Le nahuatl était jadis la langue de l’Empire aztèque. Nous lui devons certains mots, tels que « chocolat », « avocat » et « chili ». Aujourd’hui, cette langue autochtone du Mexique est en voie de disparition. Un groupe international de chercheurs, dirigé par Justyna Olko, professeure de l’Université de Varsovie, a étudié l’histoire millénaire de la langue nahuatl, affectée par la conquête espagnole. Le projet « Europe and America in contact: a multidisciplinary study of cross-cultural transfer in the New World across time », financé par une subvention du Conseil européen de la recherche, avait pour objet l’histoire et les mécanismes de transformations de la langue nahuatl. Les recherches ont été effectuées surtout dans les États mexicains de Tlaxcala et de Veracruz où vivent encore de nombreux Nahuas, descendants des Aztèques. Les résultats des recherches montrent que le nahuatl n’a pas changé autant qu’on le croyait. Ceux qui utilisent cette langue aujourd’hui sont capables de lire des textes du XVIe siècle. Selon les estimations officielles, le nahuatl moderne est parlé par environ 1,5 million de personnes. Ce sont surtout des personnes âgées vivant dans de petites communautés dispersées.
Justyna Olko est une spécialiste en ethnohistoire, anthropologie et sociolinguistique, surtout en ce qui concerne les anciens peuples mésoaméricains. Elle participe activement aux programmes de revitalisation des langues en danger, telles le nahuatl et les langues minoritaires en Pologne.
– Quels sont les changements que vous avez observés dans la langue nahuatl au cours de vos recherches?
Justyna Olko: – À certains égards, le nahuatl est devenu progressivement plus semblable à l’espagnol. Il a assimilé de nombreux mots espagnols, il y a eu des changements structurels, ce qui a modifié le profil typologique de la langue. Il n’y a pas très longtemps, le nahuatl était encore en bonne forme. Paradoxalement, les cinq siècles de colonisation ont moins contribué à son extinction que les processus des cent dernières années.
De quels processus s’agit-il?
Le XIXe siècle a vu s’introduire la notion d’État-nation, avec une seule langue et une culture cohérente. Les langues minoritaires et autochtones, ainsi que leurs utilisateurs, ont été victimes de discrimination et perçus comme un obstacle à la modernisation. Il y a eu même des cas délibérés de « linguicide », là où l’on obligeait les enfants à apprendre les langues dominantes. De telles pratiques étaient courantes pas seulement au Mexique.
Les tentatives de sauvegarder les langues en danger ne sont-elles pas en opposition avec des transformations inévitables?
L’extinction des langues est un processus naturel, mais c’est seulement au XXe siècle que cela a pris un essor considérable.

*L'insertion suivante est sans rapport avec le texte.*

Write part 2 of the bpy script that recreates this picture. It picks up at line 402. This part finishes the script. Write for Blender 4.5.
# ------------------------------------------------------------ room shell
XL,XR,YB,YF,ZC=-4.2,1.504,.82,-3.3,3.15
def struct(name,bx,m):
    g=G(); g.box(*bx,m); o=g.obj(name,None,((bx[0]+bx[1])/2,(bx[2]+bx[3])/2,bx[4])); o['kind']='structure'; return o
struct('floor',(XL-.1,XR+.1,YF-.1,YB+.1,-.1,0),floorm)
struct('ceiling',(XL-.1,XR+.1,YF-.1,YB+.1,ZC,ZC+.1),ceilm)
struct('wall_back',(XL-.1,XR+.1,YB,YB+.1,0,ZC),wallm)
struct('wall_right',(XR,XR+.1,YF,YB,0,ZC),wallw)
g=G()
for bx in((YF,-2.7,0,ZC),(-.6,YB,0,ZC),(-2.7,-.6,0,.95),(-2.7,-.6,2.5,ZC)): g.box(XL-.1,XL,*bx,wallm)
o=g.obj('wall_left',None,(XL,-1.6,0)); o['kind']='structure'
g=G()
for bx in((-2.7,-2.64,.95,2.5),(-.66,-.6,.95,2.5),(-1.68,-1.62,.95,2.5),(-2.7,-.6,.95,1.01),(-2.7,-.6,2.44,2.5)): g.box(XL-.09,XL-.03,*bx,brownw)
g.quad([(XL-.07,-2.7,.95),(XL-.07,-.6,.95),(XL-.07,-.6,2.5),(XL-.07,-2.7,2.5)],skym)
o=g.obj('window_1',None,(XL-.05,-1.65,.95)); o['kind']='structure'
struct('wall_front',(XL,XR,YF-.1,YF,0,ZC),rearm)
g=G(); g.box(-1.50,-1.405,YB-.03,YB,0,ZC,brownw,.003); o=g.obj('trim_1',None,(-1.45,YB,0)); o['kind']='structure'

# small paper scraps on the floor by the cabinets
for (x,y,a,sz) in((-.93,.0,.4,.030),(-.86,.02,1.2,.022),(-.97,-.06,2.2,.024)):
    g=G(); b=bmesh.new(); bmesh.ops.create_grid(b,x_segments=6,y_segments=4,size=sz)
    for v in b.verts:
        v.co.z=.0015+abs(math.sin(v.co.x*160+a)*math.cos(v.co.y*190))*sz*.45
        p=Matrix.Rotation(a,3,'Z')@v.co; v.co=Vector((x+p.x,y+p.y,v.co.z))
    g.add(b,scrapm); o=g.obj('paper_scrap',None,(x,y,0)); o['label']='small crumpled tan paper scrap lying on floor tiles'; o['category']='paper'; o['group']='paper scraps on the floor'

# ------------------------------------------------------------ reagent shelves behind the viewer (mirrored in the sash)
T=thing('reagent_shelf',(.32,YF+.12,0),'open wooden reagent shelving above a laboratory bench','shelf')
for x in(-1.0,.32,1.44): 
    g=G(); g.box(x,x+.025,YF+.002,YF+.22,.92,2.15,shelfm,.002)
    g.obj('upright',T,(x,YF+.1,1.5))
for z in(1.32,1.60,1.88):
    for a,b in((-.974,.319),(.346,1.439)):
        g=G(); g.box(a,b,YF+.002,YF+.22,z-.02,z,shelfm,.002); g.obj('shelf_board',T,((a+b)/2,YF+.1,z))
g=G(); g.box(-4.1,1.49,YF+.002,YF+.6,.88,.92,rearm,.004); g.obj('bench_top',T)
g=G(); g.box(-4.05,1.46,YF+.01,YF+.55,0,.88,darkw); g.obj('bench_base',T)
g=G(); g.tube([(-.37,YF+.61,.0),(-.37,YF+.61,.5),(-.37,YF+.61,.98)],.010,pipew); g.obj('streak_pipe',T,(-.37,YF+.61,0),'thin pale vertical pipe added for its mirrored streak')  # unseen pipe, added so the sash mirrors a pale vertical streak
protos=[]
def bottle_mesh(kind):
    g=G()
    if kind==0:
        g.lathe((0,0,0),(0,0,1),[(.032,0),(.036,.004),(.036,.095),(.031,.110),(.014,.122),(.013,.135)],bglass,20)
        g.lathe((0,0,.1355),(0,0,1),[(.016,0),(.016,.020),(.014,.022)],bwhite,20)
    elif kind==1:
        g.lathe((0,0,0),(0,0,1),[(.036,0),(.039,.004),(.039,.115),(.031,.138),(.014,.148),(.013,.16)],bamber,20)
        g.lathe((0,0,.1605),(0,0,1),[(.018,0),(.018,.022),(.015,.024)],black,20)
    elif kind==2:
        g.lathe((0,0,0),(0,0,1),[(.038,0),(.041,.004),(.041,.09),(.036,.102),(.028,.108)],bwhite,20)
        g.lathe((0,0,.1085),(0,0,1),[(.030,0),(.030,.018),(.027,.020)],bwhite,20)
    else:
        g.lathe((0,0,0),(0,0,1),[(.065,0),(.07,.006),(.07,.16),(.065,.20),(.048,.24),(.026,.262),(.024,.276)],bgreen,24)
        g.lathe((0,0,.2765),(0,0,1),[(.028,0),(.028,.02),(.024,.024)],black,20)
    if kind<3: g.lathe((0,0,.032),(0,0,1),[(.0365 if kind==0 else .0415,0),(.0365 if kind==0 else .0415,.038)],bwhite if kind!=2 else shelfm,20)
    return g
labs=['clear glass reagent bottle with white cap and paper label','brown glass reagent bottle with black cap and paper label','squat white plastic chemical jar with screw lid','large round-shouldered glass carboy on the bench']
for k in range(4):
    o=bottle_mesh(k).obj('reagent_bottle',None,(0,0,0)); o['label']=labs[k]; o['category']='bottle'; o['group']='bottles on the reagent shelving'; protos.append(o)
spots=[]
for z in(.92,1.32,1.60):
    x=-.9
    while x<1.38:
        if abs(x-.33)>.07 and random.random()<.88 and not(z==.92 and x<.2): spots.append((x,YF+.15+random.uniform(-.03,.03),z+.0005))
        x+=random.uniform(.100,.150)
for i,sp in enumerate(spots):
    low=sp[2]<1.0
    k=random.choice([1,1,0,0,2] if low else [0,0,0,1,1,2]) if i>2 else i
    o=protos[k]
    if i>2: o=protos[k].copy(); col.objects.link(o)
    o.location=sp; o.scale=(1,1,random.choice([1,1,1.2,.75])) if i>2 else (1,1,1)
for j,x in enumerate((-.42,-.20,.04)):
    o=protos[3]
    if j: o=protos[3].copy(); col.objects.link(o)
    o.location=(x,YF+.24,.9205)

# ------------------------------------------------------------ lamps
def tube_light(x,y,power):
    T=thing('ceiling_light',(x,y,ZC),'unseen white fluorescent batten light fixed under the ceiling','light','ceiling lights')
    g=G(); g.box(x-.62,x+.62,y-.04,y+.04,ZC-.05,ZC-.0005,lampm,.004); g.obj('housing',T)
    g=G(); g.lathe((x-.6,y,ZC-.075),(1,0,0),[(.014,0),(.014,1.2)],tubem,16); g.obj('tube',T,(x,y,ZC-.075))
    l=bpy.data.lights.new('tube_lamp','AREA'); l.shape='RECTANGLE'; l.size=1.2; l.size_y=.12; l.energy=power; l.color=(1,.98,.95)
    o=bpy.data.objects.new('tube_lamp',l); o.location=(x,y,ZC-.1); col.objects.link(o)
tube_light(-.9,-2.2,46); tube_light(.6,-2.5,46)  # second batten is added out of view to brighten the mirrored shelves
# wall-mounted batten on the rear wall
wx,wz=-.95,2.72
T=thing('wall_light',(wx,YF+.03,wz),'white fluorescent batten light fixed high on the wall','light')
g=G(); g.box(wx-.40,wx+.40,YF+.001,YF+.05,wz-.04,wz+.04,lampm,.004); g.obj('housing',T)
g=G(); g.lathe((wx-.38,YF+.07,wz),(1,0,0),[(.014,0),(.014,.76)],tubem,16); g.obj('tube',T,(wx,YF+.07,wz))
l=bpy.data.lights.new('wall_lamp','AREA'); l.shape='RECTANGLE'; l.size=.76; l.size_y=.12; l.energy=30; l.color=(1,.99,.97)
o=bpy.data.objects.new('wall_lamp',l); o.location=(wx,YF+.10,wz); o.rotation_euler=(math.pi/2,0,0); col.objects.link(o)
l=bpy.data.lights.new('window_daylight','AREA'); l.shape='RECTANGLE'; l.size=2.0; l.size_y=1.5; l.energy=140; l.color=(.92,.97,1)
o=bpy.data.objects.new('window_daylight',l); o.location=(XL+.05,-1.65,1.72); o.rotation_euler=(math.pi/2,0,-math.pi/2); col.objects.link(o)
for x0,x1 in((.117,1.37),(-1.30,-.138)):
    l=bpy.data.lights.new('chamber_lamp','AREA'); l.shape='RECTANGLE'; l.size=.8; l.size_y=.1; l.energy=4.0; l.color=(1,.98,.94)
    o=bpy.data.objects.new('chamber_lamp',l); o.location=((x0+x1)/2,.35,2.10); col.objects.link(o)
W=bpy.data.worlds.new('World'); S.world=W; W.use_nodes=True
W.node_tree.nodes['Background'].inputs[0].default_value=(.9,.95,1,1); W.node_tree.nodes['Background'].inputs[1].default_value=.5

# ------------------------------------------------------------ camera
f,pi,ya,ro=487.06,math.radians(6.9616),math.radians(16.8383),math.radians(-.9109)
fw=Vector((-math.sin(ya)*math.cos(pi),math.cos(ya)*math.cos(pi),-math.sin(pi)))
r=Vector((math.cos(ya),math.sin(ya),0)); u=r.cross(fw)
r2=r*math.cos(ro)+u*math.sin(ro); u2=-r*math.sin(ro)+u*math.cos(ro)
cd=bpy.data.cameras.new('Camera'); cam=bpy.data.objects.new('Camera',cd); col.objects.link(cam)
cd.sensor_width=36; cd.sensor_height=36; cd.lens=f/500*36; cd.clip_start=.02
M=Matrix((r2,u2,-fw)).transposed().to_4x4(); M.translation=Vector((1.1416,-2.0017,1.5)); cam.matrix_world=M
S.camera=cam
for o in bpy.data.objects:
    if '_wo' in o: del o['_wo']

De nombreux utilisateurs des langues minoritaires ont été marginalisés ou discriminés à cause de leur langue d’origine. Les personnes qui maîtrisent moins bien la langue dominante sont considérées comme étant moins bien éduquées et ont moins de possibilités de trouver un bon emploi. Bien sûr, on ne peut ni tout à fait arrêter, ni freiner ce processus. Mais actuellement, les États modernes commencent à comprendre que la diversité linguistique et ethnique est une valeur en soi, et qu’il vaut la peine de la préserver, par exemple en introduisant les langues minoritaires dans les écoles. Mais cela n’est pas suffisant.
Que faudrait-il faire pour préserver une langue?
Les gens devraient l’utiliser dans leur vie courante. On devrait aussi l’utiliser pour créer des textes de culture. Dans le cadre du projet « Les Sciences humaines engagées » (2016-2018), entre autres, nous avons entrepris de soutenir ce type d’initiatives. Par exemple, nous collaborons avec les militants locaux dans le but de préserver le wymysiöeryś. C’est une langue utilisée uniquement dans la ville de Wilamowice, au sud de la Pologne. Jusqu’à une époque relativement récente, cette langue n’était parlée que par une dizaine d’habitants, parmi les plus âgés. Cela était causé par les répressions de l’après-guerre et l’interdiction d’utiliser cette langue. Aujourd’hui, ce groupe compte plusieurs dizaines de jeunes utilisateurs. La ville de Wilamowice est devenue un laboratoire de revitalisation linguistique, elle est visitée même par des Indiens Nahuas, descendants des Aztèques. Cette revitalisation est soutenue par les jeunes, les organisations locales et l’école. On a créé quatre pièces de théâtre, écrites et jouées dans la langue wymysiöeryś. L’expérience ainsi acquise peut servir à d’autres communautés dans le monde entier, y compris au Mexique.